Fourth Sunday of Advent Yr B

One of the great scenes of Western Art is the depiction of the Annunciation. All the great artists have painted this scene, often numerous times; among them Michelangelo and Leonardo, Botticelli and Caravaggio. They all painted this sacred and unique moment in salvation history when Mary said yes to God.

In fact, one of the earliest images we have of Mary is a painting of the Annunciation. It was painted in the third century on one of the walls of the catacombs in Rome. And its surprisingly similar to all those other familiar scenes, we’ve seen a hundred times before. Mary is seated and the angel Gabriel kneeling announces the glad tiddings of salvation to her.
But unlike the other paintings this depiction in the catacombs is different. Different because this is art with a purpose, a very specific and special purpose; because many of those early Christians in Rome faced persecution, relentless and savage persecution. Unable to worship God openly they had to take refuge in the catacombs of Rome were mass was said and the faith taught.
And this image of Mary and the angel had a very special lesson to teach: the importance of doing God’s will saing yes to God.

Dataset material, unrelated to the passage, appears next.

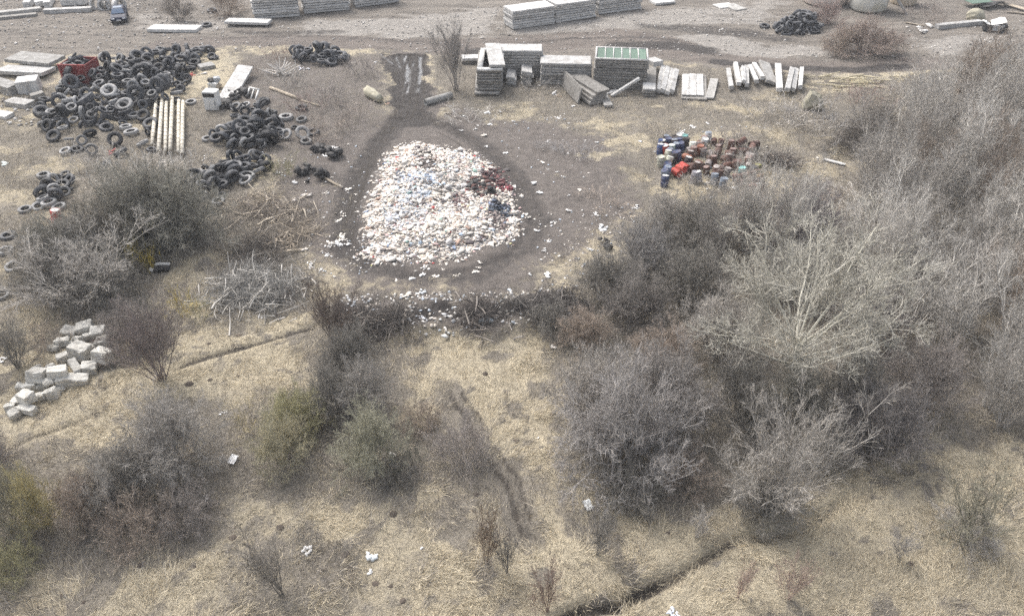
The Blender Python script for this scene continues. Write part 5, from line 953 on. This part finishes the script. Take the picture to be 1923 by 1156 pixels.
for k, (dx, dy, dz, kd) in enumerate([(-.6,-.5,1.75,'truck'),(.35,-.6,1.8,'truck'),(-.3,.5,1.8,'tractor'),(.6,.5,1.75,'car'),(.1,-.1,2.15,'truck'),(-.7,.9,2.1,'car')]):
    tyre(kd, (c.x+dx, c.y+1.3+dy, c.z+dz), .15*k, k, 'black tyre lying on top of the red steel bin', 'tyres on the red bin')
# ------------------------------------------------------------------ rubble, cabinet, slabs at the upper left
c0_, L, hd2, pit = oriented((424,190),(466,140)); o = link('concrete_slab', box_mesh('concrete_slab', (L*.95, 1.5, .25), M['pale_concrete'], .02, .01, 2), loc=(c0_.x, c0_.y, c0_.z+.5), rot=(R_(6), R_(-6), hd2)); tag(o, 'long pale slab leaning on scrap right of the white enamel cabinet', 'slab')
p = P3(398,208); t = thing('cabinet', 'dented white enamel cabinet standing among scrap tyres', 'cabinet', tuple(p), (0,0,R_(-6)))
link('case', box_mesh('case', (1.25,1.0,1.75), M['whitepaint'], .06, .015, 1), parent=t, loc=(0,.5,.88)); link('door', box_mesh('door', (1.15,.05,1.1), M['whitepaint'], .02), parent=t, loc=(0,-.03,.62)); link('handle', box_mesh('handle', (.06,.06,.4), M['steel'], .01), parent=t, loc=(.45,-.08,.75)); link('top_panel', box_mesh('top_panel', (1.1,.05,.35), M['dark'], .02), parent=t, loc=(0,-.03,1.45))
p = P3(402,165); t = thing('machine_scrap', 'white and black machine scrap piled behind the enamel cabinet', 'scrap', tuple(p))
for k, (d_, lc, mm) in enumerate([((.9,.7,.5),(0,0,.3),'whitepaint'),((.6,.5,.4),(.3,.4,.75),'steel'),((.9,.5,.35),(-.1,.3,.6),'dark'),((.4,.3,.5),(.6,-.2,.3),'wood')]): link('scrap_part', box_mesh('scrap_part', d_, M[mm], .05, .03, 1, k), parent=t, loc=lc, rot=(.2*k, .15*k, .5*k))
p = P3(477,182); t = thing('window_frame', 'white window frame leaning in dark scrap right of the pale slab', 'frame', tuple(p), (R_(50),0,R_(-30))); link('frame_bars', frame_panel('frame_bars', 1.3, 1.6, .1, 2, 'whitepaint', .14, .1), parent=t, loc=(0,0,.3))
for k, (px, py, w_) in enumerate([(452,182,'under the pale leaning slab'),(430,200,'below the pale leaning slab'),(620,290,'in the dark mound left of the wheel track'),(590,330,'above the pale branches')]):
    p = P3(px, py); rr = np.random.default_rng(70+k); V, F3 = scraps(rr, 16, rr.normal(size=16)*.7, rr.normal(size=16)*.6, rr.uniform(.1,.5,16), rr.uniform(.2,.5,16), rr.uniform(.4,.9,16)); tag(link('scrap_pile', np_mesh('scrap_pile', V, F3), M['dark'], loc=tuple(p)), 'dark rubbish dumped '+w_, 'scrap')
litter(388,138,1.3,(.75,.72,.68),'pale broken board scrap above the enamel cabinet'); litter(362,142,1.1,(.55,.10,.08),'red plastic scrap right of the big tyre heap'); litter(211,286,1.0,(.55,.08,.08),'small red scrap in weeds below the big tyre heap'); litter(332,122,1.3,(.6,.55,.48),'pale broken laths behind the big tyre heap')
for k, (A, B, w_, t_, m, z, lab) in enumerate([((30,120),(112,128),2.4,.35,'concrete',.6,'pale slab on the rubble heap at the left edge, upper one'),((5,138),(95,142),2.2,.35,'pale_concrete',.25,'pale slab on the rubble heap at the left edge, lower one'),((38,172),(78,168),1.6,1.2,'pale_concrete',.0,'pale concrete box before the rubble slabs'),((-10,165),(32,176),1.3,.9,'concrete',0,'concrete block at the left edge among rubble'),((20,196),(60,202),1.2,.5,'concrete',0,'low broken slab before the concrete box'),((60,188),(84,180),.9,.5,'grey_concrete',0,'grey rubble piece beside the big tyre heap'),((-20,215),(20,222),1.1,.35,'pale_concrete',0,'pale rubble piece at the left edge below the slabs'),((375,132),(402,126),1.0,.4,'concrete',0,'small concrete piece above the enamel cabinet')]):
    beam('rubble_piece', A, B, w_, t_, m, lab, 'rubble', z=z, roll=R_(random.uniform(-6,6)))
# ------------------------------------------------------------------ upper right corner: tank, beam, wreck, sheets
def blob(name, R, sx, sy, sz, m, seed, jit=.06, sub=4):
    import bmesh; bm = bmesh.new(); bmesh.ops.create_icosphere(bm, subdivisions=sub, radius=1); rr = np.random.default_rng(seed)
    for v in bm.verts:
        c = v.co; n_ = float(fbm(c.x*1.3+seed, c.y*1.3+c.z*2.1, 1.1, 3))-.5; c *= 1+jit*4*n_
        v.co = Vector((c.x*sx, c.y*sy, c.z*sz))*R
    me = bpy.data.meshes.new(name); bm.to_mesh(me); bm.free(); me.materials.append(m); me.polygons.foreach_set('use_smooth', [True]*len(me.polygons)); return me
def tank(px, py, R, H, m, label):
    p = P3(px, py); t = thing('tank', label, 'tank', (p.x, p.y+R, p.z)); pf = [(.05,0),(R*.9,.02),(R,.3),(R*1.02,H*.35),(R,H*.7),(R*.93,H*.9),(R*.6,H),(.05,H*1.03)]
    V, Fq = lathe(pf, 28); k = len(pf); Fq = Fq.reshape(28,k,4)[:,:-1].reshape(-1,4); link('shell', np_mesh('shell', V, Fq, smooth=True), M[m], t)
    V, Fq = lathe([(R*1.0,H*.66),(R*1.06,H*.66),(R*1.06,H*.72),(R*1.0,H*.72)], 28); link('hoop', np_mesh('hoop', V, Fq, smooth=True), M['steel'], t)
M['tankwhite'] = worn('stained_white_tank', (.66,.64,.56), (.78,.77,.72), 1.0, .7, (.50,.46,.33)); M['tanktan'] = worn('stained_tan_tank', (.42,.36,.28), (.55,.48,.38), 1.0, .8, (.3,.25,.2)); M['tankpink'] = worn('stained_pink_tank', (.50,.42,.37), (.60,.53,.48), 1.0, .8, (.36,.3,.26))
tank(1641,27,2.2,4.0,'tankwhite','large white rounded tank with yellow stains cut by the top edge'); tank(1704,14,1.6,3.5,'tanktan','tan rounded tank right of the leaning grey beam'); tank(1562,16,2.8,3.4,'tankpink','dull pinkish rounded tank left of the white one')
c, L, hd2, pit = oriented((1696,36),(1680,20)); o = link('concrete_beam', box_mesh('concrete_beam', (5.6,.85,.25), M['concrete'], .02, .008, 1), loc=(c.x-.6, c.y+1.0, c.z+2.0), rot=(0, R_(48), R_(-18))); tag(o, 'grey beam leaning steeply against the white tank', 'beam')
p = P3(1866,58); t = thing('car_wreck', 'crushed white and black car wreck at the upper right edge', 'wreck', tuple(p), (0,0,R_(-25)))
link('body', box_mesh('body', (2.6,1.4,.6), M['dark'], .12, .06, 2, 3), parent=t, loc=(0,0,.45)); link('roof', box_mesh('roof', (1.5,1.2,.08), M['whitepaint'], .02, .04, 2, 4), parent=t, loc=(.2,.1,1.05), rot=(.25,-.3,.1)); link('bonnet', box_mesh('bonnet', (1.0,1.2,.07), M['whitepaint'], .02, .05, 2, 5), parent=t, loc=(-.95,0,.82), rot=(-.15,.35,0)); link('door', box_mesh('door', (1.1,.07,.7), M['steel'], .02, .03, 2, 6), parent=t, loc=(.3,-.75,.5), rot=(.3,0,.1))
for s_ in (-.8,.8): link('wheel', TY['car'], None, t, (s_,-.72,.32), (R_(85),0,0)).scale = (.75,.75,.75)
for k, (A, B, w_, m, z, lab) in enumerate([((1812,14),(1850,10),2.2,'green',.7,'dark green sheet on the scrap at the upper right, left one'),((1840,18),(1872,8),1.8,'dark',.3,'dark metal sheet beside the green sheet'),((1868,16),(1890,6),1.0,'green',1.0,'green sheet tilted on the scrap, right one'),((1880,10),(1925,22),.7,'wood',.25,'orange brown plank at the upper right edge, upper one'),((1890,24),(1930,28),.6,'wood',.1,'orange brown plank at the upper right edge, lower one'),((1700,44),(1735,50),.6,'wood',.05,'thin broken plank beyond the roadside bush')]):
    beam('scrap_sheet' if m != 'wood' else 'plank', A, B, w_, .08, m, lab, 'plank' if m == 'wood' else 'sheet', z=z, roll=R_(random.uniform(-12,12)))
o = link('boulder', blob('boulder', 1.0, 1.1, .9, .9, M['rock'], 3, .10), loc=tuple(P3(1832,30,.4))); tag(o, 'rounded grey boulder beside the crushed wreck', 'boulder')
for k, (px, py) in enumerate([(1722,52),(1735,58),(1745,50),(1728,60)]): litter(px, py, 1.6, (.6,.58,.55), 'pale rubble scrap left of the pale beam, '+['leftmost','lower right','uppermost','lowest'][k])
# split yellow-grey rock and splintered pale wood
import bmesh
p = P3(1524,202); bm = bmesh.new(); rr = random.Random(9)
for co in [(-.9,-.5,0),(.9,-.6,0),(1.0,.6,0),(-.7,.7,0),(-.35,-.25,1.35),(.35,-.35,1.0),(.75,.2,1.15),(-.3,.4,1.5),(-.8,-.1,.7),(.1,-.7,.55)]: bm.verts.new(Vector(co)*1.05)
bmesh.ops.convex_hull(bm, input=bm.verts[:]); bmesh.ops.subdivide_edges(bm, edges=bm.edges[:], cuts=2, use_grid_fill=True)
for v in bm.verts: v.co += Vector((rr.gauss(0,1), rr.gauss(0,1), rr.gauss(0,1)))*.035
me = bpy.data.meshes.new('boulder'); bm.to_mesh(me); bm.free(); me.materials.append(M['rock']); tag(link('boulder', me, loc=tuple(p)), 'large angular yellow grey boulder in the grey brush below the white posts', 'boulder')
r = np.random.default_rng(6); p = P3(1600,156); n = 60; a = r.normal(size=n)*.25; d = np.stack([np.cos(a), np.sin(a), r.normal(size=n)*.05], 1)
Pq = curve(r, np.c_[r.normal(size=n)*2.2-.8, r.normal(size=n)*.9, np.abs(r.normal(size=n))*.12+.05], d, r.uniform(.6,2.0,n), 3, .04, 0); v = tubes(r, Pq, .06, .05, 4)
tag(link('splintered_wood', np_mesh('splintered_wood', v[0], v[1], {'tone': v[2]}), M['twig'], loc=tuple(p), color=(.50,.45,.32)), 'scatter of splintered pale wood beside the dirt road', 'wood', kind='stuff')
# scrap by the bushes: white car part, torn black bag
p = P3(302,508); t = thing('car_part', 'white and dark broken car part below the dark grey bush', 'scrap', tuple(p), (0,0,R_(8)))
link('shell', box_mesh('shell', (1.0,.55,.28), M['dark'], .1, .04, 2, 8), parent=t, loc=(.1,0,.18)); link('cover', box_mesh('cover', (.95,.2,.12), M['whitepaint'], .05, .02, 2, 9), parent=t, loc=(.15,.2,.36), rot=(.3,0,0)); link('lamp_cover', box_mesh('lamp_cover', (.32,.3,.2), M['whitepaint'], .07, .02, 2, 10), parent=t, loc=(-.5,-.1,.2))
rr = np.random.default_rng(75); V, F3 = scraps(rr, 8, rr.normal(size=8)*.3, rr.normal(size=8)*.3, rr.uniform(.1,.3,8), rr.uniform(.15,.35,8), rr.uniform(.3,.7,8)); tag(link('torn_bag', np_mesh('torn_bag', V, F3), M['dark'], loc=tuple(P3(1137,462))), 'torn black bag in pale weeds right of the bare soil', 'bag')
# timber spacers in the slab stacks
sme = {}
for loc, dims, hd3 in spacers:
    key = tuple(round(v, 2) for v in dims)
    if key not in sme: sme[key] = box_mesh('timber_spacer', dims, M['wood'], 0)
    o = link('timber_spacer', sme[key], loc=tuple(loc), rot=(0,0,hd3)); tag(o, 'short timber spacer between two stacked concrete slabs', 'spacer', 'timber spacers in the slab stacks')
print('TYRES', tyre_n, 'FILL', len(tyre_fill), 'SPACERS', len(spacers))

On the dark cave wall of a Roman catacomb, were Christians cowered in fear and hiding. It was the image of Mary that gave them courage. Courage to say yes to God. To say yes despite the threat of death and persecution. In the darkness and fear of those Roman caves the light of Mary’s faith shone bright, brighter than any darkness. And how appropriate it seems to me that of all painting of Mary to survive from those first centuries it should be this one of the Annunciation.
It is a most precious treasure of the church, and it does what Mary always does and points us to Christ. For that is always Mary’s function to bring us to her son. To be the example par excellence of faith so that in our own Advent longing and expectation can say yes to the coming of Christ; that he may be born anew in our lives our hearts and our homes.
Mary is always our mother and the mother of the church, and we look to her guide us to her son. On this the Fourth Sunday of Advent it is gentle image of Mary, so open to God message who leads us to joy and happiness of Christmas. May we have such an open heart to God.